We are not the first to use the Community of Inquiry framework as a conceptual guide for program-wide change (see, for example, Bogle, Cook, Day, & Swan, 2009, and Vaughan & Garrison, 2006). Our project builds on that earlier program-level work, with some important implementation and methodological differences. The redesign project described in this chapter is within a fully online program; the work described by Bogle, Cook, Day and Swan and by Vaughan and Garrison was done within blended programs. In addition, the redesign project we describe in this chapter was a faculty-initiated grassroots effort by program faculty, with no university-wide initiative providing a catalyst for this ongoing course improvement work. Perhaps most importantly, our work is guided not just conceptually by the Community of Inquiry framework; it is directly and repeatedly informed by course-level CoI survey data. We thus use theoretically-derived empirical evidence from our online courses to guide their redesign.

When we began the project, we had planned no further than to do what we assumed would be a one-time, quasi-experimental pre-post study in the fall semester of 2009 to explore the effects of a single course redesign. The initial revisions made were based on a Quality Matters (Quality Matters, 2005) review of an Educational Research Methods course. We sought to measure the effects of the revisions, not just on learning outcomes, but also on learning processes as measured by the Community of Inquiry (CoI) survey (Swan, Richardson, Ice, Garrison, Cleveland-Innes, & Arbaugh, 2008).

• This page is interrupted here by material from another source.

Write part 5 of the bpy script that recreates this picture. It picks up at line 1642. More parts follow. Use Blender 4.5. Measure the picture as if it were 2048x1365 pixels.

We imagined that an improved course design would result immediately in improved learning processes and that improved learning processes would, in turn, support improved student outcomes.

Quality Matters Rubric

Quality Matters is a faculty-oriented, peer review process designed to assure quality in online courses and structured around a rubric (Appendix A) based on instructional design principles (Quality Matters, 2005; Shattuck, 2007). The rubric consists of 41 standards which are assigned point values of 1, 2, or 3, and are organized into eight categories -- course overview, learner objectives, assessment and measurement, instructional materials, learner interaction and engagement, course technology, learner support, and accessibility. Three reviewers assess whether or not a course meets or does not meet each of the standards. All three point standards, of which there are 21, as well as a minimum score must be met. Nine of the 21 essential (3 point) standards involve learning objectives.